• [What this task involves] Your task is to quote the listing below exactly, beginning with its first line and ending on the line bearing "YB+.195, .7155, .735).obj('trim_3', M['trim'], bevel=.003))".

• [Collected data]
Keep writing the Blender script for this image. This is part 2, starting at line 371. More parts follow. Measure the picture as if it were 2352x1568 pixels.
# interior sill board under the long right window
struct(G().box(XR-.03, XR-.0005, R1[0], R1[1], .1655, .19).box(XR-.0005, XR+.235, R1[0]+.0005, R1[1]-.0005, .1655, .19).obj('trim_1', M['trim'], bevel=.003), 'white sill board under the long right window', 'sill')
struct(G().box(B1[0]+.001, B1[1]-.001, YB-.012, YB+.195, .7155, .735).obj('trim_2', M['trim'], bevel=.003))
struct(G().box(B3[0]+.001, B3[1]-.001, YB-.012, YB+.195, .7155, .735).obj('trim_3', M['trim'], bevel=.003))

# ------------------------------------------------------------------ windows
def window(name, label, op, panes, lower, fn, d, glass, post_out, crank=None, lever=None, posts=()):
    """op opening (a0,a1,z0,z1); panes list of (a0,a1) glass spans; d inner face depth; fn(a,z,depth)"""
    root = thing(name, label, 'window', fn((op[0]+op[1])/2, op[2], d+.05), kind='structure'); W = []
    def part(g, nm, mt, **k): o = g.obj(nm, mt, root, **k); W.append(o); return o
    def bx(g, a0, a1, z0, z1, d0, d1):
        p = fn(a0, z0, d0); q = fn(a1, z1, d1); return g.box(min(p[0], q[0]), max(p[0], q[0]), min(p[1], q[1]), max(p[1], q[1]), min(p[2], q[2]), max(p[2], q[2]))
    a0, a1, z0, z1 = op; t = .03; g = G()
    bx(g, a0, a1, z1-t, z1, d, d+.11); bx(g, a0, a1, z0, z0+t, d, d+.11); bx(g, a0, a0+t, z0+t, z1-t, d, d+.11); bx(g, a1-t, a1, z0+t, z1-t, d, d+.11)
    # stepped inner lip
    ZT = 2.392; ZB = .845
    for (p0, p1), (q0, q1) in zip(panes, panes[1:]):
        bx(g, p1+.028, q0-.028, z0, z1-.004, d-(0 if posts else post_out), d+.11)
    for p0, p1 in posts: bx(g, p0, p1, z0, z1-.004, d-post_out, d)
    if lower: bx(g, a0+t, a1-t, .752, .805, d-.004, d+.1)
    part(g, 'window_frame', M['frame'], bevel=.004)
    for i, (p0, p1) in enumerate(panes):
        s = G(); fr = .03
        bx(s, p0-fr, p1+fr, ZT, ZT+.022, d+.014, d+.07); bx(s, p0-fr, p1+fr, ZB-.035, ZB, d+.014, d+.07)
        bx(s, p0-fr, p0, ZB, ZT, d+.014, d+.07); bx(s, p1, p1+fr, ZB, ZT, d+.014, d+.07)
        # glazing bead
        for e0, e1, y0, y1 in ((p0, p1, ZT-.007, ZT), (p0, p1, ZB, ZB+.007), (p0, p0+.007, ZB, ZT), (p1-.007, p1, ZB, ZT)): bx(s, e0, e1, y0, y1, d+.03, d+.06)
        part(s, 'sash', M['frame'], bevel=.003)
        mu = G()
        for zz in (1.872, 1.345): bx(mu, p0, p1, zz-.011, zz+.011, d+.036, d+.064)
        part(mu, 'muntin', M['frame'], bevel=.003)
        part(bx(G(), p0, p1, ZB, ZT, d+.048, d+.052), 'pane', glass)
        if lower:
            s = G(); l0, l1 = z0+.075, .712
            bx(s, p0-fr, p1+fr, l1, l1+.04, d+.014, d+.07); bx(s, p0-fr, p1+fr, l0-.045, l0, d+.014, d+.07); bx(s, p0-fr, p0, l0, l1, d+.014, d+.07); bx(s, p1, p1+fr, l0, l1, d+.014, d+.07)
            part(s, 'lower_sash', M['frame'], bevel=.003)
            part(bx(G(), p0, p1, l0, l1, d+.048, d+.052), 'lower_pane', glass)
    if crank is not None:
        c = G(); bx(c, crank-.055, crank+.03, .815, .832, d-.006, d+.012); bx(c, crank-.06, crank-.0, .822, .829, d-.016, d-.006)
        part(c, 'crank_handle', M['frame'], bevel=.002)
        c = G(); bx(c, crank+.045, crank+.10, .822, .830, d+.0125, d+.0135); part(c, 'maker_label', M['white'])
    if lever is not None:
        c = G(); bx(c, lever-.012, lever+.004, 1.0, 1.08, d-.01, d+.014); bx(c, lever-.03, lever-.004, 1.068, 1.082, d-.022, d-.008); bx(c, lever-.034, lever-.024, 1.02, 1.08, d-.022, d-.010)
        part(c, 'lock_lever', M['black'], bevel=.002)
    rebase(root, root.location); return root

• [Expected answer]
Keep writing the Blender script for this image. This is part 2, starting at line 371. More parts follow. Measure the picture as if it were 2352x1568 pixels.
# interior sill board under the long right window
struct(G().box(XR-.03, XR-.0005, R1[0], R1[1], .1655, .19).box(XR-.0005, XR+.235, R1[0]+.0005, R1[1]-.0005, .1655, .19).obj('trim_1', M['trim'], bevel=.003), 'white sill board under the long right window', 'sill')
struct(G().box(B1[0]+.001, B1[1]-.001, YB-.012, YB+.195, .7155, .735).obj('trim_2', M['trim'], bevel=.003))
struct(G().box(B3[0]+.001, B3[1]-.001, YB-.012, YB+.195, .7155, .735).obj('trim_3', M['trim'], bevel=.003))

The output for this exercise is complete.